Written exercise = Whenever a line below holds the word "this", copy that line.

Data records
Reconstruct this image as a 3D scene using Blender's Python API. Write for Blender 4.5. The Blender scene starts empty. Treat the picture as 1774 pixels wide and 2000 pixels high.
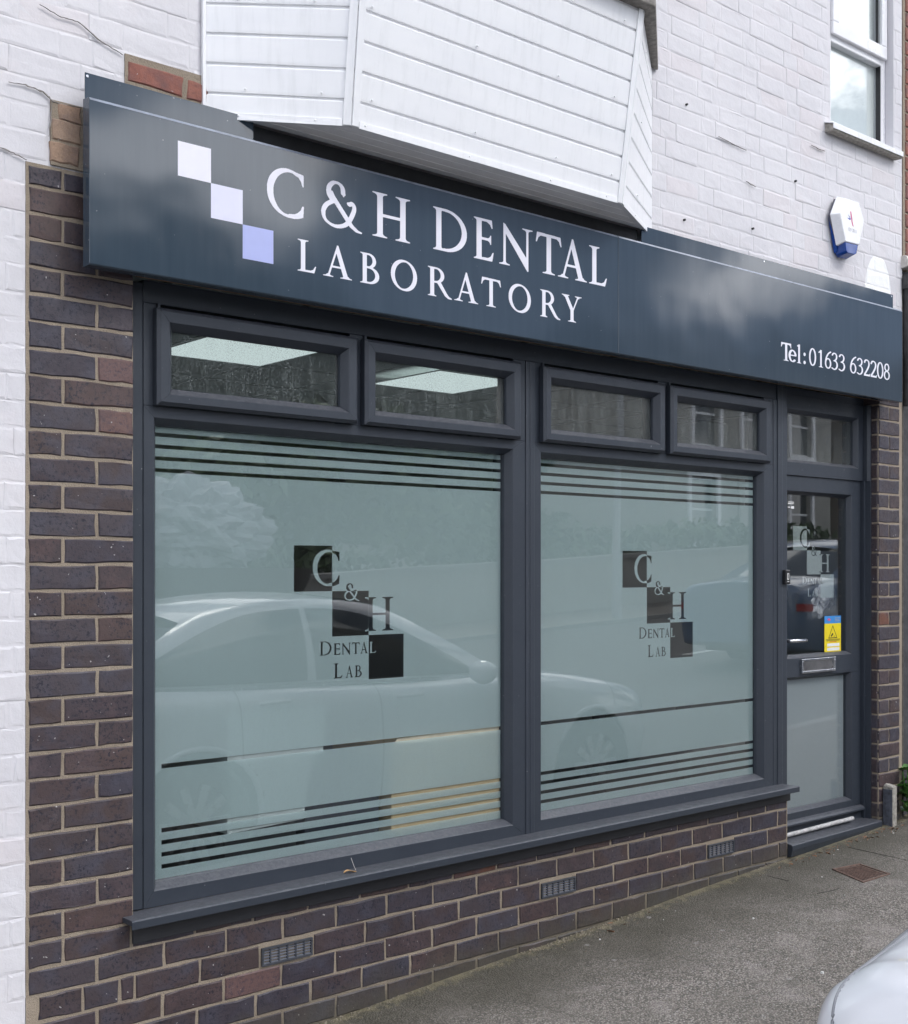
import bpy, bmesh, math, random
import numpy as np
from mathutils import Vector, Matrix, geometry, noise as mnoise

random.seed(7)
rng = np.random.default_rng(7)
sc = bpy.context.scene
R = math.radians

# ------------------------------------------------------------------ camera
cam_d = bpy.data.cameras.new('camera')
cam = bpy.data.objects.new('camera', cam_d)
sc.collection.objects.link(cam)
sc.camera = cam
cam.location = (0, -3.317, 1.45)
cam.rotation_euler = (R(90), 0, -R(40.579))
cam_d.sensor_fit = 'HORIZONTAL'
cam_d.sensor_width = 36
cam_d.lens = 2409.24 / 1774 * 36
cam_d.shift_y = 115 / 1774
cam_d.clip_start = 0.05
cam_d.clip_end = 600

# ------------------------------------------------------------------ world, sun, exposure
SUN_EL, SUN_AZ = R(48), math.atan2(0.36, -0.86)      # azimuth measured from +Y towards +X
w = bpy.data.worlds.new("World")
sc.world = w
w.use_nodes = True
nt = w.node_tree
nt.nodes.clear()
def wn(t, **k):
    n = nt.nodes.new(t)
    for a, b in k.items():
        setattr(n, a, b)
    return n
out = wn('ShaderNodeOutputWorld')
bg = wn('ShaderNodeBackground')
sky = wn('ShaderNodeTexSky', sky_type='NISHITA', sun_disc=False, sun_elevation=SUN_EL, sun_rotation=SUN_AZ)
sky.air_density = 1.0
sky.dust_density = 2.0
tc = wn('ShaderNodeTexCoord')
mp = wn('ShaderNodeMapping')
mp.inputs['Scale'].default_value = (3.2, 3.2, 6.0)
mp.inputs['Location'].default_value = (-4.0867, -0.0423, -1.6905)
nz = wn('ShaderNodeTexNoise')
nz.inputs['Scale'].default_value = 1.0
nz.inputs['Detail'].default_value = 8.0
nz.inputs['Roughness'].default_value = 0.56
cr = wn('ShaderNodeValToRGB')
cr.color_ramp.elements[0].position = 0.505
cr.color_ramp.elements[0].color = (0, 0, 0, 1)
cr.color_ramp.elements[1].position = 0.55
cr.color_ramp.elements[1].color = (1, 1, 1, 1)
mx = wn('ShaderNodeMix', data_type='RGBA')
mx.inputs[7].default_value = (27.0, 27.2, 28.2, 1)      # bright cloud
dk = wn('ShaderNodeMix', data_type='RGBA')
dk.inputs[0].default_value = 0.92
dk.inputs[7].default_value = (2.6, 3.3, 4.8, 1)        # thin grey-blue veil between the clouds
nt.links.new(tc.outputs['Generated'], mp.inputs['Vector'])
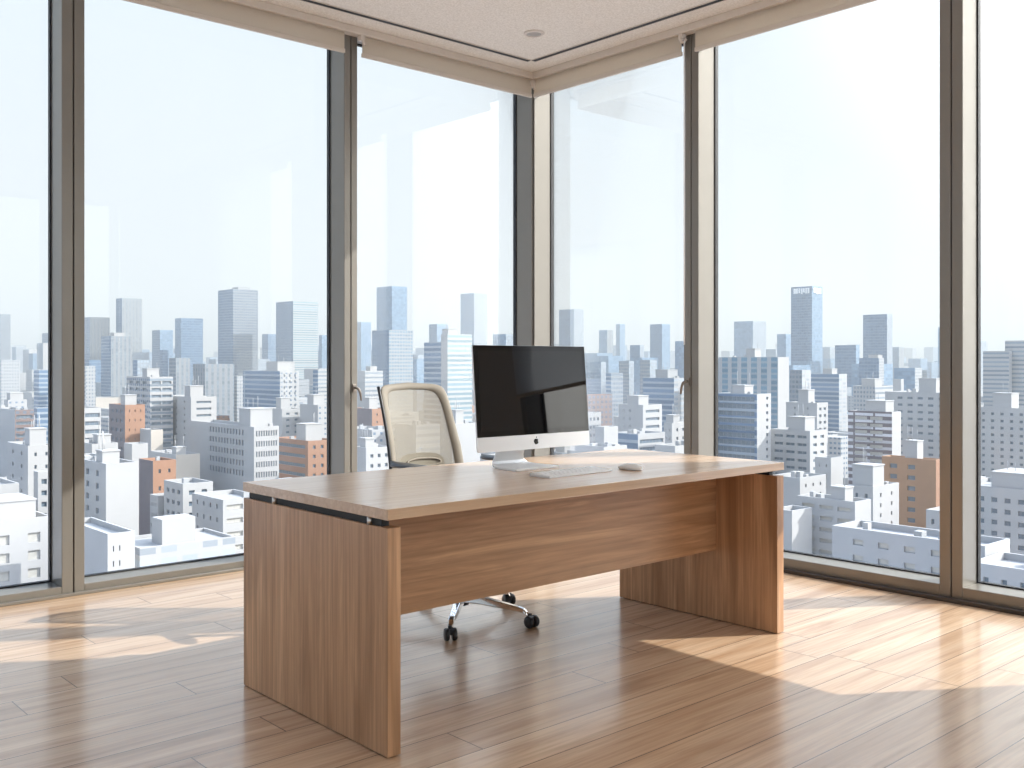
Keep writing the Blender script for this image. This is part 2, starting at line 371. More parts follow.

Response to the exercise =
Reconstruct this image as a 3D scene using Blender's Python API. Write for Blender 4.5. The Blender scene starts empty. Treat the picture as 1774 pixels wide and 2000 pixels high.
Keep writing the Blender script for this image. This is part 2, starting at line 371. More parts follow.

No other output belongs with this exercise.